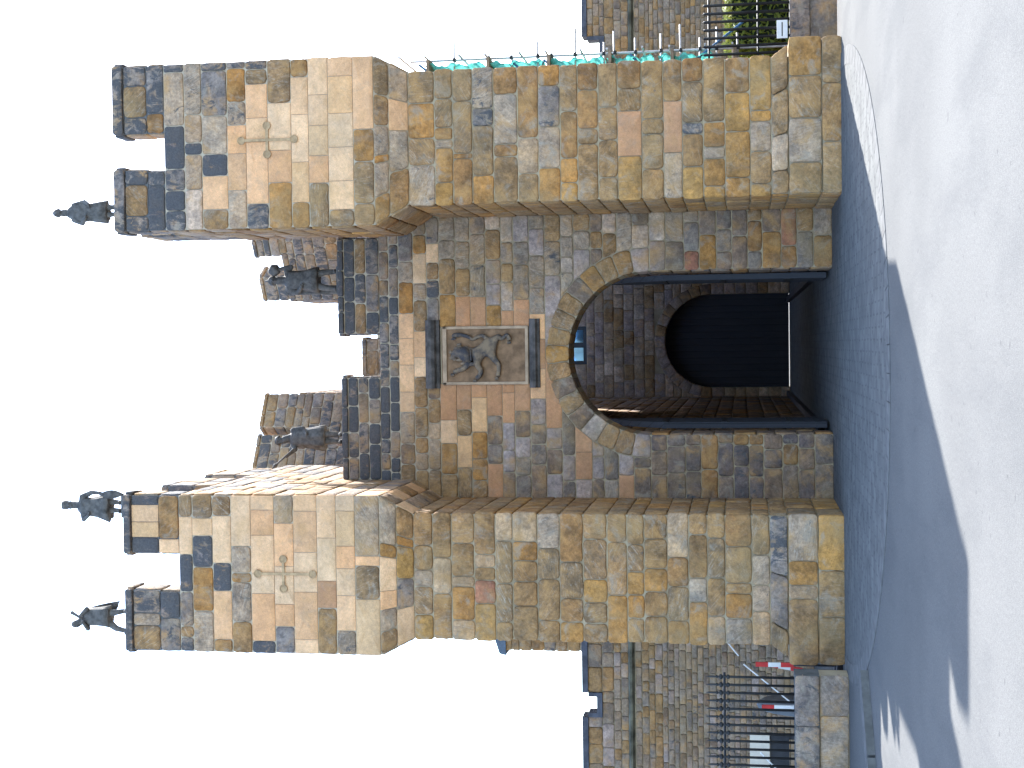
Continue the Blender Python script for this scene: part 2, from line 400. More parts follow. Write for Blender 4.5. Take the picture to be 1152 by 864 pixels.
RT = """12.20 D37_59D99
12.00 D09G28D37_59D69G88D99
11.59 B27D36_59N71D99
11.28 D12B24D37B63S95D99
10.92 W24S45B52S69s99
10.61 G12F32B45S68d95D99
10.16 S23F45F62s76O96D99
9.83 D15F52P66F86G95D99
9.45 O27F46P74G99
9.04 O15Q39P67P89N99
8.74 G26F42Q60P78P99
8.40 G10P27P47P67Q89F99
7.97 g13G38O57F99
7.62 O16S36O41S59G78G99
7.39 T28S56F77S99
7.09 S30G50O76G99
6.64 Y17O42S48N57G78T99
6.33 N34O38G76G99
6.00 O21t57D70s99
5.64 g34N43S80N99
5.24 g21Q47N99
4.89 O25S55d85O99
4.53 Y14O32N66g99
4.24 T41T52N80N99
3.90 t17T44G68g99
3.58 Y32E64T80N99
3.19 T22t47T58T99
2.83 S33E70T99
2.53 Y23T46D54G83N99
2.19 Y08O28S36O54T99
1.84 O14O47Y75N99
1.44 Y09t32S53Y61Y99
1.10 G16S41t71G99
0.83 T20S48t75O99
0.31 t33T70t99"""
LT = """12.14 D39_63D99
12.00 G16s24D39_63B73Q83P94B99
11.51 d21B38_63P72T99
11.15 D09G16d38B62P86G99
10.91 s26O54B74P85G99
10.55 T08F39B57P87G99
10.22 g20s45O51S68P99
9.87 B08F38P51P75F91P99
9.46 d17F31P55F82S99
9.12 P09F39P64F90P99
8.71 g29E46P73P99
8.38 s15P37P54F68Q90P99
8.05 Q35G56F62S99
7.63 G14S28F40P62O71S99
7.37 P26d48Y72O79T99
7.10 Y20G42S55T74T99
6.77 T36Q64T99
6.45 F16O42P50T76t99
6.06 Y29R47T57P67T99
5.70 t15G45G78Q99
5.41 t27T46T62O77Q99
4.99 T17g49G73S99
4.62 O16T34G62N99
4.23 t15G31Y49G80t99
3.83 O37t78T99
3.50 T19O37O55G76T99
3.22 T21T40O58T81T99
2.84 O18G44N66Q99
2.49 O33S51T84T99
2.19 Q22T51G81T99
1.90 W20O39T47t75N99
1.47 P26W46S69t99
1.18 G19d57D99
0.89 g44P53O69W99
0.42 g32T63Y99"""
def parse(tb):
    rows = []
    for ln in tb.splitlines():
        z, c = ln.split(); cd = []
        for i in range(0, len(c), 3): cd.append((int(c[i + 1:i + 3]) / 100. if c[i + 1:i + 3] != '99' else 1., c[i]))
        rows.append([float(z), cd])
    return [(rows[i + 1][0] if i + 1 < len(rows) else -.02, rows[i][0], rows[i][1]) for i in range(len(rows))]

def split_gap(cd):
    i = [k for k, (f, c) in enumerate(cd) if c == '_'][0]
    g0 = cd[i - 1][0]; g1 = cd[i][0]
    return [(f / g0, c) for f, c in cd[:i]], [((f - g1) / (1 - g1), c) for f, c in cd[i + 1:]], g0, g1

def tower(table, ux, sx, uy, sy, zc, zt, plinth_out, label, sidepal, side_merlons):
    """ux/sx: upper and shaft x range, uy/sy: their y ranges, zc crenel, zt top"""
    rows = parse(table); m = Masonry()
    old = {'P': 'q', 'Q': 'q', 'W': 'S', 'F': 'q'}                  # no fresh replacement blocks low on the shafts
    rows = [(a_, b_, [(f_, old.get(c_, c_) if b_ < 7.0 else c_) for f_, c_ in cd_]) for a_, b_, cd_ in rows]
    crb = [r for r in rows if r[0] > 7.0 and r[1] < 7.65]
    zk0, zk1 = min(r[0] for r in crb), max(r[1] for r in crb)
    e = .004
    # cores
    m.core.box(sx[0] + e, sx[1] - e, sy[0] + e, sy[1] - e, 0, zk0)
    m.core.box(ux[0] + e, ux[1] - e, uy[0] + e, uy[1] - e, zk1, zc)
    b = lambda xr, yr, z: [(xr[0] + e, yr[0] + e, z), (xr[1] - e, yr[0] + e, z), (xr[1] - e, yr[1] - e, z), (xr[0] + e, yr[1] - e, z)]
    yb = (sy[0], max(uy[1] - .1, uy[0] + 1))
    m.core.add(b(sx, yb, zk0) + b(ux, uy, zk1), [(0, 1, 5, 4), (1, 2, 6, 5), (2, 3, 7, 6), (3, 0, 4, 7)])
    if uy[1] < sy[1]: m.core.box(sx[0] + .1, ux[1] - .1, uy[1] - .2, sy[1] - e, zk0, zt - .1, 1)
    mer = {'a': Masonry(), 'b': Masonry()}
    for z0, z1, cd in rows:
        h = z1 - z0
        if z0 >= zc - .02:                                  # battlement courses
            A, Bc, g0, g1 = split_gap(cd); W = ux[1] - ux[0]
            top = z1 > zt - .05
            for key, c, x0, x1 in (('a', A, ux[0], ux[0] + W * g0), ('b', Bc, ux[0] + W * g1, ux[1])):
                pr = .05 if top else None; ov = .02 if top else 0
                M = mer[key]
                M.row(*front(uy[0]), z0, z1, (x0 - ov,) * 2, (x1 + ov,) * 2, c, prot=pr)
                sc = lambda s_, t_: pick('DdBDG') if rng.random() < .8 else 'S'
                M.fill(*sideR(x1), uy[0] + .03, uy[0] + .55, [z0, z1], sc, (.3, .5), prot=pr)
                M.fill(*sideL(x0), -(uy[0] + .55), -(uy[0] + .03), [z0, z1], sc, (.3, .5), prot=pr)
                M.fill(*back(uy[0] + .55), -x1, -x0, [z0, z1], sc, (.3, .5))
                M.core.box(x0 + e, x1 - e, uy[0] + e, uy[0] + .55 - e, z0, z1 - .01, 2)
            continue
        if z1 > zk0 + .01 and z1 <= zk1 + .01:              # splayed corbel courses
            fa, fb = (z0 - zk0) / (zk1 - zk0), (z1 - zk0) / (zk1 - zk0)
            Lx = lambda f: sx[0] + (ux[0] - sx[0]) * f
            Rx = lambda f: sx[1] + (ux[1] - sx[1]) * f
            dy = uy[0] - sy[0]; T = Vector((0, dy, zk1 - zk0)); ln = T.length; T = T / ln
            N = X.cross(T)
            m.row(Vector((0, sy[0], zk0)), X, T, N, fa * ln, fb * ln, (Lx(fa), Lx(fb)), (Rx(fa), Rx(fb)), cd)
            for sgn, xs, xu in ((1, sx[1], ux[1]), (-1, sx[0], ux[0])):
                S = Y * sgn; T = Vector((xu - xs, 0, zk1 - zk0)); l2 = T.length; T = T / l2; N = S.cross(T)
                ya = lambda f: sy[0] + dy * f
                yb_ = uy[1]
                iv = [(ya(fa), yb_), (ya(fb), yb_)] if sgn > 0 else [(-yb_, -ya(fa)), (-yb_, -ya(fb))]
                k = max(2, int((yb_ - sy[0]) / .55)); cds = [((i + 1) / k, sidepal(0, z0)) for i in range(k)]
                m.row(Vector((xs, 0, zk0)), S, T, N, fa * l2, fb * l2, (iv[0][0], iv[1][0]), (iv[0][1], iv[1][1]), cds)
            continue
        upper = z0 >= zk1 - .01
        xr, yr = (ux, uy) if upper else (sx, sy)
        pl = z1 < .9
        x0, x1, y0 = xr[0], xr[1], yr[0]
        if pl:
            x0 -= plinth_out[0]; x1 += plinth_out[1]; y0 -= .14
        elif z1 < 1.25:                                      # weathered slope above the plinth
            k0 = .5; m.row(*front(y0 - .05), z0, z1, (x0 - plinth_out[0] * .8, x0), (x1 + plinth_out[1] * .8, x1), cd)
        if not (not pl and z1 < 1.25):
            ex = (.012, .045) if z1 < 7.2 else (.0, .022)
            m.row(*front(y0), z0, z1, (x0 - rng.uniform(*ex),) * 2, (x1 + rng.uniform(*ex),) * 2, cd)
        ye = yr[1] if upper else max(.0, yr[1])
        m.fill(*sideR(x1), y0 + .03, (ye if x1 > 0 or upper else .02), [z0, z1], sidepal, (.45, .8))
        m.fill(*sideL(x0), -(ye if x0 < 0 or upper else .02), -(y0 + .03), [z0, z1], sidepal, (.45, .8))
        if upper: m.fill(*back(yr[1]), -x1, -x0, [z0, z1], sidepal, (.45, .8))
        if pl: m.core.box(x0 + e, x1 - e, y0 + e, ye - e, z0, z1 - .01)
    t = m.build('tower', barb); t['label'] = label
    for M in mer.values(): M.build('merlon', t)
    for sd, (ya, yb2) in side_merlons:
        M = Masonry()
        xo = ux[1] if sd > 0 else ux[0]; xi = xo - sd * .5
        xa, xb = min(xo, xi), max(xo, xi)
        for z0, z1, cd in rows[:3]:
            if sd > 0: M.fill(*sideR(xo), ya, yb2, [z0, z1], sidepal, (.35, .6)); M.fill(*sideL(xi), -yb2, -ya, [z0, z1], sidepal, (.35, .6))
            else: M.fill(*sideL(xo), -yb2, -ya, [z0, z1], sidepal, (.35, .6)); M.fill(*sideR(xi), ya, yb2, [z0, z1], sidepal, (.35, .6))
            M.fill(*front(ya), xa, xb, [z0, z1], sidepal, (.3, .5)); M.fill(*back(yb2), -xb, -xa, [z0, z1], sidepal, (.3, .5))
        M.core.box(xa + e, xb - e, ya + e, yb2 - e, zc - .01, zt - .02, 2)
        M.build('merlon', t)
    return t

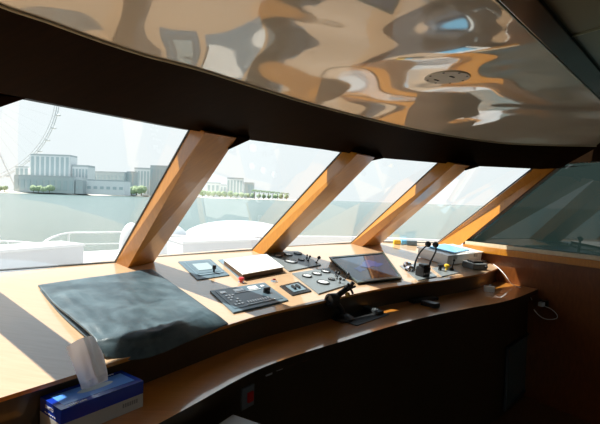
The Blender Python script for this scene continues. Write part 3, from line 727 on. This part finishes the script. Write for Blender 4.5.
for i in range(24):
    a = 2*PI*i/24; sl.append(bm.verts.new(fb_(.52+.22*math.cos(a), .52+.13*math.sin(a), .0011)))
bm.faces.new(sl); link('slot', bm, mat('torn slot lining', (.5, .55, .6), .6), t)
def text(body, size, origin, xa, ya, mt, parent, name='lettering'):
    cu = bpy.data.curves.new(name, 'FONT'); cu.body = body; cu.size = size; cu.extrude = .0002
    o = bpy.data.objects.new(name, cu); C.objects.link(o); cu.materials.append(M[mt])
    za = xa.cross(ya); mtx = Matrix((xa, ya, za)).transposed().to_4x4(); mtx.translation = origin
    me = o.to_mesh().copy(); o.to_mesh_clear(); bpy.data.objects.remove(o)
    if not me.materials: me.materials.append(M[mt])
    me.transform(mtx); o = bpy.data.objects.new(name, me); C.objects.link(o); o.parent = parent; o.matrix_parent_inverse = parent_world(parent).inverted(); return o
text('DAMTO', .013, fb_(.0, .72, -.020)-ex*.0008, -ey, Z, 'ink', t)
text('tissues', .018, fb_(.10, .03, .001), ex, ey, 'ink', t)
bm = bmesh.new()
for i in range(6): add_hull8(bm, [fb_(-.002, .25+.09*i, -.034), fb_(-.002, .30+.09*i, -.034), fb_(-.002, .30+.09*i, -.031), fb_(-.002, .25+.09*i, -.031)], [fb_(0, .25+.09*i, -.034), fb_(0, .30+.09*i, -.034), fb_(0, .30+.09*i, -.031), fb_(0, .25+.09*i, -.031)])
link('small_print', bm, 'ink', t); bm = bmesh.new()
for i in range(9): add_hull8(bm, [fb_(.60+.03*i, .90, 0), fb_(.622+.03*i, .90, 0), fb_(.622+.03*i, .94, 0), fb_(.60+.03*i, .94, 0)], [fb_(.60+.03*i, .90, .001), fb_(.622+.03*i, .90, .001), fb_(.622+.03*i, .94, .001), fb_(.60+.03*i, .94, .001)])
link('small_print', bm, 'ink', t)
bm = bmesh.new()
for i in range(7): add_hull8(bm, [fb_(.72+.03*i, 0, -.062), fb_(.74+.03*i, 0, -.062), fb_(.74+.03*i, 0, -.050), fb_(.72+.03*i, 0, -.050)], [fb_(.72+.03*i, -.006, -.062), fb_(.74+.03*i, -.006, -.062), fb_(.74+.03*i, -.006, -.050), fb_(.72+.03*i, -.006, -.050)])
link('side_print', bm, mat('dark grey print', (.2, .2, .2), .6), t)
# tissue sheet
bp_ = fb_(.5, .5, 0); dpt = bp_.y - .035
def tp(x, y, dd=0): return at_depth(x, y, dpt+dd)
rowsT = []
lt = [(66, 347.5, .0), (73, 366, .0), (80, 384, .0), (82, 389.5, 0)]
rt = [(93, 335.5, .0), (101, 352, .0), (107, 372, .0), (108, 378.5, 0)]
bm = bmesh.new(); gg = []
NU, NV = 22, 22
for j in range(NV):
    v = j/(NV-1); k = v*3; i0 = min(2, int(k)); fr = k-i0
    def L_(s, q): return s[i0][q]*(1-fr)+s[i0+1][q]*fr
    row = []
    for i in range(NU):
        u = i/(NU-1); x = L_(lt, 0)*(1-u)+L_(rt, 0)*u; y = L_(lt, 1)*(1-u)+L_(rt, 1)*u
        y -= math.sin(u*PI)*(2.5-1.5*v) if v < .2 else 0
        dd = .018*abs(u-.55)*2 - .016*math.exp(-((u-(.66-.1*v))/.10)**2)+ .006*math.sin(u*9+v*4)+v*v*.0
        if v > .7: dd += .006*math.sin(u*16)
        row.append(bm.verts.new(tp(x, y, dd)))
    gg.append(row)
for j in range(NV-1):
    for i in range(NU-1): bm.faces.new((gg[j][i], gg[j][i+1], gg[j+1][i+1], gg[j+1][i]))
ts = link('tissue', bm, 'tissue', t, True); ts['label'] = 'white tissue pulled up'
bm = bmesh.new(); back_ = []
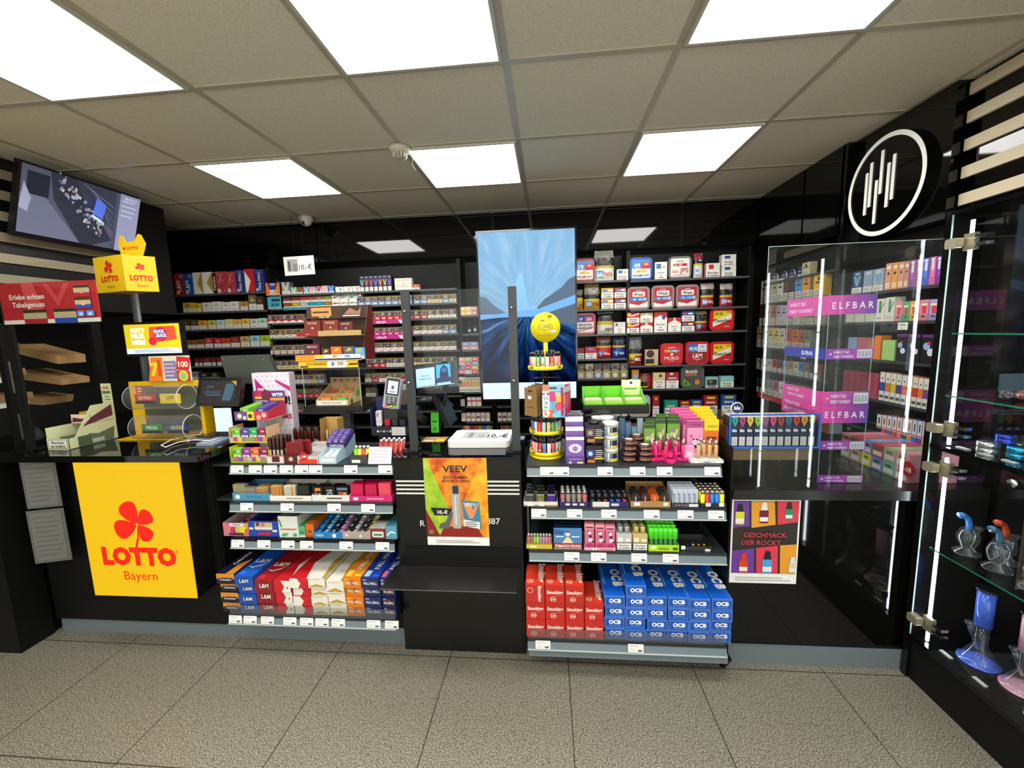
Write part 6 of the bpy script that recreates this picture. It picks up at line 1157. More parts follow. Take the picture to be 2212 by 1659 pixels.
# ---- big portrait screen
SY = 2.85; tl, br_ = at(1030, 498, Y=SY), at(1246, 862, Y=SY); tr = at(1246, 490, Y=SY); bl = at(1040, 872, Y=SY)
sx0, sx1 = (tl.x+bl.x)/2-.003, (tr.x+br_.x)/2+.003; sz0, sz1 = (bl.z+br_.z)/2, (tl.z+tr.z)/2
t = thing('digital_screen', 'big portrait screen showing a blue icy landscape, on a black pole', 'screen')
obj('screen_frame', M().box(sx0, sx1, SY+.001, SY+.045, sz0, sz1, BLACK).box(sx0, sx0+.011, SY-.002, SY, sz0, sz1, BLACK).box(sx1-.011, sx1, SY-.002, SY, sz0, sz1, BLACK).box(sx0+.011, sx1-.011, SY-.002, SY, sz1-.011, sz1, BLACK).box(sx0+.011, sx1-.011, SY-.002, SY, sz0, sz0+.02, BLACK), t)
def scene_mat():
    m = bpy.data.materials.new('landscape_picture'); m.use_nodes = True; nt = m.node_tree; L = nt.links; nt.nodes.clear()
    o = nt.nodes.new('ShaderNodeOutputMaterial'); e = nt.nodes.new('ShaderNodeEmission'); L.new(e.outputs[0], o.inputs[0]); e.inputs[1].default_value = 1.0
    co = nt.nodes.new('ShaderNodeTexCoord'); se = nt.nodes.new('ShaderNodeSeparateXYZ'); L.new(co.outputs['Generated'], se.inputs[0])
    def mth(op, a, b=None):
        n = nt.nodes.new('ShaderNodeMath'); n.operation = op
        for i, q in enumerate((a, b)):
            if q is None: continue
            if isinstance(q, (int, float)): n.inputs[i].default_value = q
            else: L.new(q, n.inputs[i])
        return n.outputs[0]
    X = mth('SUBTRACT', se.outputs['X'], .5); Z = mth('SUBTRACT', se.outputs['Z'], .52)
    ang = mth('ARCTAN2', X, mth('MULTIPLY', Z, 1.7)); rad = mth('SQRT', mth('ADD', mth('MULTIPLY', X, X), mth('MULTIPLY', Z, Z)))
    cb = nt.nodes.new('ShaderNodeCombineXYZ'); L.new(mth('MULTIPLY', ang, 3.2), cb.inputs[0]); L.new(mth('MULTIPLY', rad, 1.6), cb.inputs[1])
    n = nt.nodes.new('ShaderNodeTexNoise'); n.inputs['Scale'].default_value = 2.4; n.inputs['Detail'].default_value = 5; L.new(cb.outputs[0], n.inputs['Vector'])
    def ramp(fac, st):
        r = nt.nodes.new('ShaderNodeValToRGB'); L.new(fac, r.inputs[0]); el = r.color_ramp.elements
        el[0].position, el[0].color = st[0][0], (*lin(st[0][1]), 1); el[1].position, el[1].color = st[-1][0], (*lin(st[-1][1]), 1)
        for p, c in st[1:-1]: k = el.new(p); k.color = (*lin(c), 1)
        return r.outputs[0]
    sky = ramp(n.outputs[0], [(.3, '#8CBEE6'), (.52, '#98C8EE'), (.75, '#B4DAF4')]); sea = ramp(n.outputs[0], [(.33, '#0E1E3A'), (.48, '#23456F'), (.6, '#3C77B8'), (.72, '#8CBEEC')])
    dk = nt.nodes.new('ShaderNodeMixRGB'); dk.blend_type = 'MULTIPLY'; dk.inputs[0].default_value = 1; L.new(sea, dk.inputs[1]); L.new(ramp(se.outputs['Z'], [(.12, '#2A3A58'), (.34, '#8A9AB8'), (.46, '#FFFFFF')]), dk.inputs[2])
    st = mth('GREATER_THAN', se.outputs['Z'], .5); mx = nt.nodes.new('ShaderNodeMixRGB'); L.new(st, mx.inputs[0]); L.new(dk.outputs[0], mx.inputs[1]); L.new(sky, mx.inputs[2])
    L.new(mx.outputs[0], e.inputs[0]); return m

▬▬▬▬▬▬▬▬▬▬

Brief — Filter the data for the string "pixels" and copy every line that has it.

Full solution —
Continue the Blender Python script for this scene: part 2, from line 400. More parts follow. Write for Blender 4.5. Take the picture to be 1152 by 864 pixels.
Write part 6 of the bpy script that recreates this picture. It picks up at line 1157. More parts follow. Take the picture to be 2212 by 1659 pixels.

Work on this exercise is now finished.